# [Task]
Gather all lines from the material that contain the word "Keep".

# [Available records]
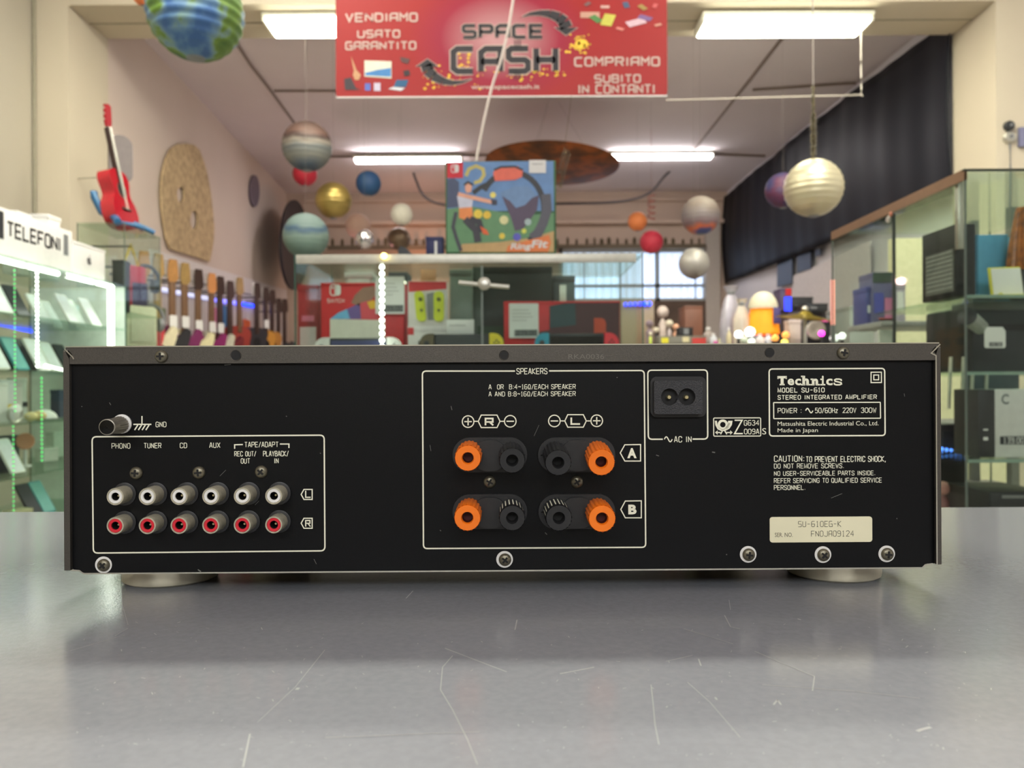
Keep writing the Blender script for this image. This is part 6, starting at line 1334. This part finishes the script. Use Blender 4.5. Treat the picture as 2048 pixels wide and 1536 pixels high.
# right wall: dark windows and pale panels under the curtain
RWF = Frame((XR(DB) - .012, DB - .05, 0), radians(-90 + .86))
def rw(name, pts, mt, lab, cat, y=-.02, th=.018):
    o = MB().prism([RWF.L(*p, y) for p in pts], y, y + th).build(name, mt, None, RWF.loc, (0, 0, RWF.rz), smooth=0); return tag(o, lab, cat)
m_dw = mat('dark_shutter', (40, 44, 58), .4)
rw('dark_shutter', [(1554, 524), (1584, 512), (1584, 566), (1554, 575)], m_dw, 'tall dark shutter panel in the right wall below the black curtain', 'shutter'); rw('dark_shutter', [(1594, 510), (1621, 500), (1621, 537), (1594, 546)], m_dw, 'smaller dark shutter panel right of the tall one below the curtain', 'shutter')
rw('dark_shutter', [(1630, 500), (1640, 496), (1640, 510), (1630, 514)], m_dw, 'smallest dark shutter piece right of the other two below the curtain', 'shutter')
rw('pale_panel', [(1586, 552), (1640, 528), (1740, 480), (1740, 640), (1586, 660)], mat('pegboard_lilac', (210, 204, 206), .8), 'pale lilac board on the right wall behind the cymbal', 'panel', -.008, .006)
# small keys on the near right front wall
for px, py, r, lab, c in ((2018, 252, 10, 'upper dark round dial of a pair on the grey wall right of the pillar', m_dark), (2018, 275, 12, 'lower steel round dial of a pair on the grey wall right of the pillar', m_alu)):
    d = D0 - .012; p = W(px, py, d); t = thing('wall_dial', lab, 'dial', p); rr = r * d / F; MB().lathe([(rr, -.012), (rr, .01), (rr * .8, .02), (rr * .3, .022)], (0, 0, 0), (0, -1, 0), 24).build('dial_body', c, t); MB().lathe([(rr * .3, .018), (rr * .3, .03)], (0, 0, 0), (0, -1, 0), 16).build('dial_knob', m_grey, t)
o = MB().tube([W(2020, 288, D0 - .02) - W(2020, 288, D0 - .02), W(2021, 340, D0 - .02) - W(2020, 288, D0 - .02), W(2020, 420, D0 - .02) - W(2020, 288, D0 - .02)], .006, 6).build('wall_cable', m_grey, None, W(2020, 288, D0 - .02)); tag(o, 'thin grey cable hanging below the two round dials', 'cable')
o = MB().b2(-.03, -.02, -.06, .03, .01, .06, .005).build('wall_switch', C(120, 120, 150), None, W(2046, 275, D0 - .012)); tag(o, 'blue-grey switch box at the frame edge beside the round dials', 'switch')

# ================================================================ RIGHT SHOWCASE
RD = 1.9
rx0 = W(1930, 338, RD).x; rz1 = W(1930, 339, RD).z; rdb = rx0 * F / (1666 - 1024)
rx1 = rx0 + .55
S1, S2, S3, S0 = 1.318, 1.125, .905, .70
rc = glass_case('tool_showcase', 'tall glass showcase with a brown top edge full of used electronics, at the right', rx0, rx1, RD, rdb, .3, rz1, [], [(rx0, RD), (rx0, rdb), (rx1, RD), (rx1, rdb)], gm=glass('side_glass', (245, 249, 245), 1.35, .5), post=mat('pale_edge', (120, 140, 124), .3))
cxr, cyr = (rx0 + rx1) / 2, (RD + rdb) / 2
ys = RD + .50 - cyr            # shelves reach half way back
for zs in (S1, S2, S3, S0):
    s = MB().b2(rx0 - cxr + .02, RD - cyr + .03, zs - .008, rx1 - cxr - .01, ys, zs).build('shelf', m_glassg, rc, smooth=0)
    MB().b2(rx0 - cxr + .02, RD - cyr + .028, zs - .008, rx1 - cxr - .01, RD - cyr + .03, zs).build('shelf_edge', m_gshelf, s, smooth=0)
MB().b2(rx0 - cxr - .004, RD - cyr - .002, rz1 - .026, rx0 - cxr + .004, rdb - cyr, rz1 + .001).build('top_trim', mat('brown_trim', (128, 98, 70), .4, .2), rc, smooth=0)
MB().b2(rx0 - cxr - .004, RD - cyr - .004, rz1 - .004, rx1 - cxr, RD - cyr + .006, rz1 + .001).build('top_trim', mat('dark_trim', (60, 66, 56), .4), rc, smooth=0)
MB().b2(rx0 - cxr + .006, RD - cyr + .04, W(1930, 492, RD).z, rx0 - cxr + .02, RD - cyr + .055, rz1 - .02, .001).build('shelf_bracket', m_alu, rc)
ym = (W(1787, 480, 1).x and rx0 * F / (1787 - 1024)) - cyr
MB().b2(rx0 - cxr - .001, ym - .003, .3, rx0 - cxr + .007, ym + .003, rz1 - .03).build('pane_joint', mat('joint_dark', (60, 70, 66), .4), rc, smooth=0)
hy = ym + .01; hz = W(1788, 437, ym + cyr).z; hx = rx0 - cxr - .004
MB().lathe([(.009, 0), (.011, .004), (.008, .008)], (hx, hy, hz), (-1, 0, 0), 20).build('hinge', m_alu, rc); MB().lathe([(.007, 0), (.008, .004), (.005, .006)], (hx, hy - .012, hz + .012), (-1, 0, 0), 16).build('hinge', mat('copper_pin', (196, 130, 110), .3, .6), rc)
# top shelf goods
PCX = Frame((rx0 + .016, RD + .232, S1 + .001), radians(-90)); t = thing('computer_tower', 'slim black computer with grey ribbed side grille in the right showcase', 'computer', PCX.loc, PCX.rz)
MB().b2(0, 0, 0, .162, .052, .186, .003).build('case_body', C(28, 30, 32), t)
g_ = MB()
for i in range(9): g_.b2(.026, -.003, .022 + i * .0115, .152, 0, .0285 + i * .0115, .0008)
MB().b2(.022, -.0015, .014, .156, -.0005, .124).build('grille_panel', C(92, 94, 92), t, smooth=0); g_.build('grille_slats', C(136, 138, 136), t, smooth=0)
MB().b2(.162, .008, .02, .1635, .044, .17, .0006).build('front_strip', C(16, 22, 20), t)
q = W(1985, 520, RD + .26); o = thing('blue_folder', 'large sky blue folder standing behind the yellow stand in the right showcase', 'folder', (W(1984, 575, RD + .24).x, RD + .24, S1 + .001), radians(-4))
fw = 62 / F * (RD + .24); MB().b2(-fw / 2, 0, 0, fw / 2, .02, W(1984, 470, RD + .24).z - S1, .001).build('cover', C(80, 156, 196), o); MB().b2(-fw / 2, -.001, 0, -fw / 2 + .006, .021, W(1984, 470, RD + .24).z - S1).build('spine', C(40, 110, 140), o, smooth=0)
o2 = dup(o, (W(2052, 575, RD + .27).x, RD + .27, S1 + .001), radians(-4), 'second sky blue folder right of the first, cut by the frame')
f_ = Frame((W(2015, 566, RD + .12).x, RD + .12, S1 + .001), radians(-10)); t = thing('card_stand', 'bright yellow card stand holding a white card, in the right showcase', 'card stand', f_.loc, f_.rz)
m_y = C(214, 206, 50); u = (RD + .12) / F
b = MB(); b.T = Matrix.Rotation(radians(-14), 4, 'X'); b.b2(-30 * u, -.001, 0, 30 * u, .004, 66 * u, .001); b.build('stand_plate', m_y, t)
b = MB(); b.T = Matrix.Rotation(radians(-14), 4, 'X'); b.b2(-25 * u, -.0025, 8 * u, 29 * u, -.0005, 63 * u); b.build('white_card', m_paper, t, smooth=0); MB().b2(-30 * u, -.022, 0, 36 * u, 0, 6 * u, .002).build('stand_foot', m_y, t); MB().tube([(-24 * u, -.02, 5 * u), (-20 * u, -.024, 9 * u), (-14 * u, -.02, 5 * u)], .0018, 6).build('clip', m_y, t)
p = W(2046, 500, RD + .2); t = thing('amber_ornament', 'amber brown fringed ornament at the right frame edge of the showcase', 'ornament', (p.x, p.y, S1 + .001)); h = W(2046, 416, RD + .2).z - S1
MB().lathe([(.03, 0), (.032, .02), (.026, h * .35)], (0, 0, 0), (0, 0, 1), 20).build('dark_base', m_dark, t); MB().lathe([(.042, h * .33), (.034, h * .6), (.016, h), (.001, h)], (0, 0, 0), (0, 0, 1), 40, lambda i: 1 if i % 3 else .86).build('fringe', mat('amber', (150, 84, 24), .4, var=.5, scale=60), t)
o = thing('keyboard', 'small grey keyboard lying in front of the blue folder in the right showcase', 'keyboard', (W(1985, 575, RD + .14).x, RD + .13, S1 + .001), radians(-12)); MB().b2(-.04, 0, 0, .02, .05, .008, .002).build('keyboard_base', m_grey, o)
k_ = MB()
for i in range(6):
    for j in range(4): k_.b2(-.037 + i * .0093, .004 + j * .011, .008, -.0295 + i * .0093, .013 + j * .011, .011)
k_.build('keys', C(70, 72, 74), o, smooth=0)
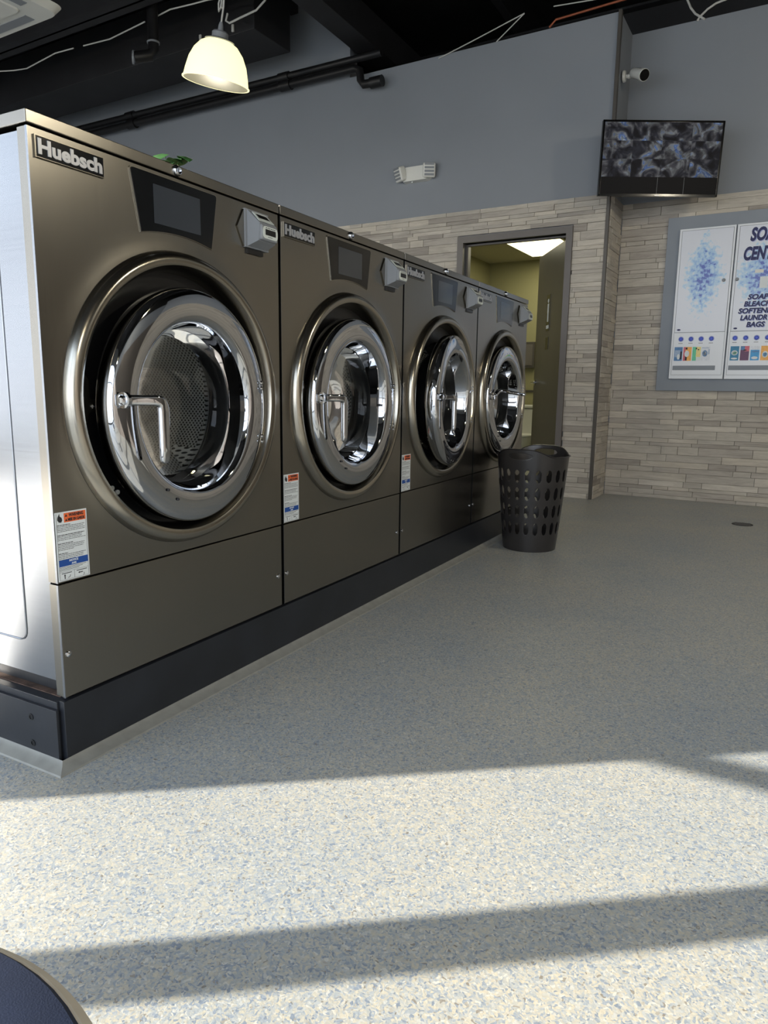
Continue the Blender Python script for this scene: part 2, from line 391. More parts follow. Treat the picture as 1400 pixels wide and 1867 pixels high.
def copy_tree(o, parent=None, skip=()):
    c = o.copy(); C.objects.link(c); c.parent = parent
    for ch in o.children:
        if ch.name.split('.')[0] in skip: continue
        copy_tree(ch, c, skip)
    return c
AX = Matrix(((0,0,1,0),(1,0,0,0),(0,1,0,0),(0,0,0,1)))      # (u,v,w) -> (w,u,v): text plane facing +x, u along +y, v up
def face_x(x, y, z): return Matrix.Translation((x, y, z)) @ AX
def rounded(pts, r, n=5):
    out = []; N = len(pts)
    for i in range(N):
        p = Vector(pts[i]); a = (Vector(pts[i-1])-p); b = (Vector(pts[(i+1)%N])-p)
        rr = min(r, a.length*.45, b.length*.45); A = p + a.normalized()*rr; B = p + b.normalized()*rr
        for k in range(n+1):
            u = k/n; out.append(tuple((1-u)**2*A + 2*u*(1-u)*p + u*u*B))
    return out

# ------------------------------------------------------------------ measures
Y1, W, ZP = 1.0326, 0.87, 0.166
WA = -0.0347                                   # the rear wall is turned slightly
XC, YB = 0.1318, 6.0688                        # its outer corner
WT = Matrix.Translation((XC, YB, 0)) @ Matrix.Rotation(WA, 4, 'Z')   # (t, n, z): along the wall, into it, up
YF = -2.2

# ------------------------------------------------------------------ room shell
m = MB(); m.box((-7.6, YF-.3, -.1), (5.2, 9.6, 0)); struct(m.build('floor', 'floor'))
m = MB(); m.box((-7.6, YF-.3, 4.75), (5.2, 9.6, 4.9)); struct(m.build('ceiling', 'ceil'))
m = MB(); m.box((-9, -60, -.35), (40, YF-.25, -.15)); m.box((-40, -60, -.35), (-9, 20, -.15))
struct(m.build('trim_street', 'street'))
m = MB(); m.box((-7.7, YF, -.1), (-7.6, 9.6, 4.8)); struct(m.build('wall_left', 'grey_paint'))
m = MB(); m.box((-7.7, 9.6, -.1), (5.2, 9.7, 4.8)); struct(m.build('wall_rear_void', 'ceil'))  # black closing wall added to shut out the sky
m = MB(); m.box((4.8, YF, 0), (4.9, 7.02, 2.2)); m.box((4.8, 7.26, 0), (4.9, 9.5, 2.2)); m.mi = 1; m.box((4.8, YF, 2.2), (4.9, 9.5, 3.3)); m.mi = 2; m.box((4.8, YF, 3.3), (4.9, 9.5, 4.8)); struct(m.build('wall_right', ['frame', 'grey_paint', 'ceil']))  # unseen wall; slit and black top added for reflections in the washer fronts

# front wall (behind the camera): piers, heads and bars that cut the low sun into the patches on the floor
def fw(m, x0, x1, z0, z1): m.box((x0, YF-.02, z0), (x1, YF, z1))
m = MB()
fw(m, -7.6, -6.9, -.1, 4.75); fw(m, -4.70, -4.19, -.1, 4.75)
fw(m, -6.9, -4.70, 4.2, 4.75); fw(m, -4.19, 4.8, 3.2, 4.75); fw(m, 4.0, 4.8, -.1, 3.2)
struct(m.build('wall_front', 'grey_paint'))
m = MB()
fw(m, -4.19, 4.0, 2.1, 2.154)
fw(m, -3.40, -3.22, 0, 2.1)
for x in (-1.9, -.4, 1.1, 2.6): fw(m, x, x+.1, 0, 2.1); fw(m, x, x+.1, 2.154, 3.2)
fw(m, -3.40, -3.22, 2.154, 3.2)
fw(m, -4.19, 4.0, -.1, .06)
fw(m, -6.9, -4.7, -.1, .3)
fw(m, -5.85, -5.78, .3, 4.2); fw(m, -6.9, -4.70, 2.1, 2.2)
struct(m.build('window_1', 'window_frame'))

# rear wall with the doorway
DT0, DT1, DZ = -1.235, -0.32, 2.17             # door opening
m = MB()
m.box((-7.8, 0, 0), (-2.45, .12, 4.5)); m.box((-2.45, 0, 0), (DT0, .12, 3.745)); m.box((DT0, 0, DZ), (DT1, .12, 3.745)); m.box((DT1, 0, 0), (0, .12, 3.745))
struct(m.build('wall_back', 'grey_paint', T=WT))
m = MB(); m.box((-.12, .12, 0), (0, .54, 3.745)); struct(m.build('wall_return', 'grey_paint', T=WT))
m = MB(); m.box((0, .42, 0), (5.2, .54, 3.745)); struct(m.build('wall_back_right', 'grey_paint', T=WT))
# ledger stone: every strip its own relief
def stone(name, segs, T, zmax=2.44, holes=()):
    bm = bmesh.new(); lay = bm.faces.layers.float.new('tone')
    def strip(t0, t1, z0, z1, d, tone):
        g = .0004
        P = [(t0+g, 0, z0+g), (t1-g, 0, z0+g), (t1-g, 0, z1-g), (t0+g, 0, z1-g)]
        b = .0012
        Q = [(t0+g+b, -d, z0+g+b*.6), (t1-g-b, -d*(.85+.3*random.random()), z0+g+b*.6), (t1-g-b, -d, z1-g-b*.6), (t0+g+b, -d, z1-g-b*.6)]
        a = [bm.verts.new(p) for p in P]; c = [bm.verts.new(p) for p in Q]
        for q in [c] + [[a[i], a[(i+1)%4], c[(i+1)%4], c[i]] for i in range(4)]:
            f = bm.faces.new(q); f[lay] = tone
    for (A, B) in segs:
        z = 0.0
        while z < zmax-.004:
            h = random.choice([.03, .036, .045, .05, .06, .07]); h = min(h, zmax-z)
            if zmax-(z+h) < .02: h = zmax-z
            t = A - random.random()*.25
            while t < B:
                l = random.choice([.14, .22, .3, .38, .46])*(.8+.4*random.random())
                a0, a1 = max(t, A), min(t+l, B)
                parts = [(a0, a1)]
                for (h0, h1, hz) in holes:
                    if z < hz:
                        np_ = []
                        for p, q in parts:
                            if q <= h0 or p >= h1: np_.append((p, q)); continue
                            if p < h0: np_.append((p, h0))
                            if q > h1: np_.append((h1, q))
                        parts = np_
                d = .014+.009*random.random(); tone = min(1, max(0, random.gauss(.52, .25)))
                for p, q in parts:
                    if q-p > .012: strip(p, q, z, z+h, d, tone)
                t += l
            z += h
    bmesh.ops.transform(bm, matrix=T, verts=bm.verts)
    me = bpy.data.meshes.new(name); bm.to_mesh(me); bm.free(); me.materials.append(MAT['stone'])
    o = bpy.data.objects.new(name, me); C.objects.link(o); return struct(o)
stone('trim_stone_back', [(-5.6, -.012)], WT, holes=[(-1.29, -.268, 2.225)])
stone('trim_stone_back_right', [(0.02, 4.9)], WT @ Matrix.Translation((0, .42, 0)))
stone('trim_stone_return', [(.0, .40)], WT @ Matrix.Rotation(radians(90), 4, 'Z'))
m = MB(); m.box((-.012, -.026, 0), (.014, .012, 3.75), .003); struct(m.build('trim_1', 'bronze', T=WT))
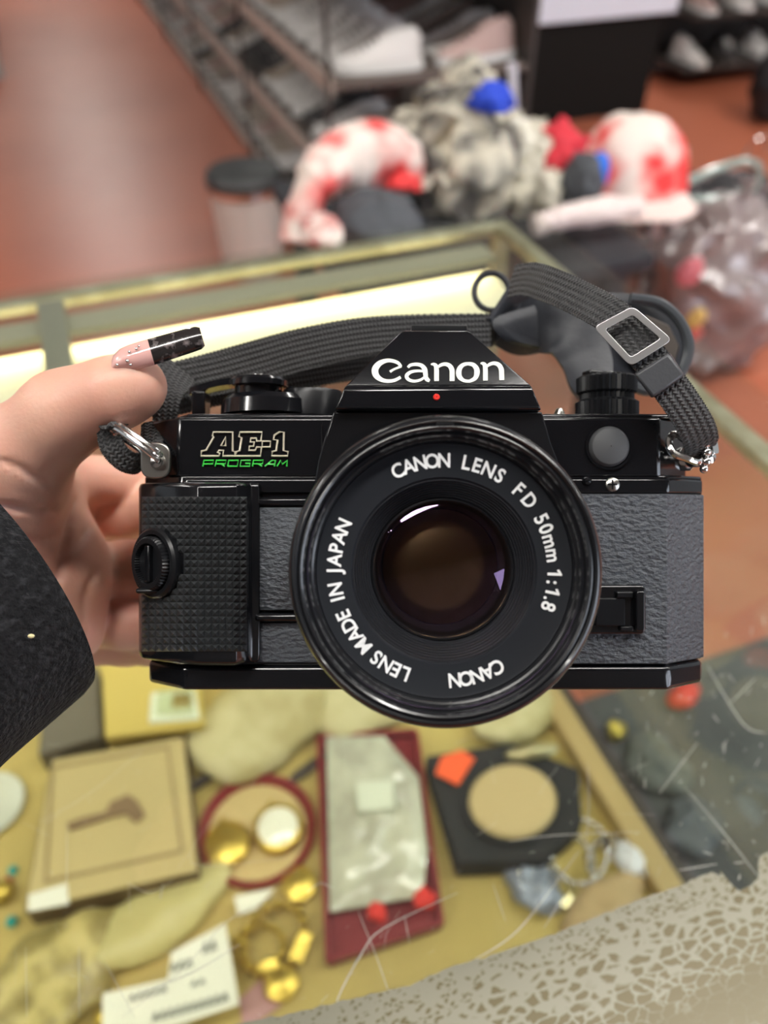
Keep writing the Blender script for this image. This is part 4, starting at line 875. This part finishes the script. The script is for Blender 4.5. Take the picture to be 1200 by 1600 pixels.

# [Reply]
Keep writing the Blender script for this image. This is part 6, starting at line 1334. This part finishes the script. Use Blender 4.5. Treat the picture as 2048 pixels wide and 1536 pixels high.
Keep writing the Blender script for this image. This is part 4, starting at line 875. This part finishes the script. The script is for Blender 4.5. Take the picture to be 1200 by 1600 pixels.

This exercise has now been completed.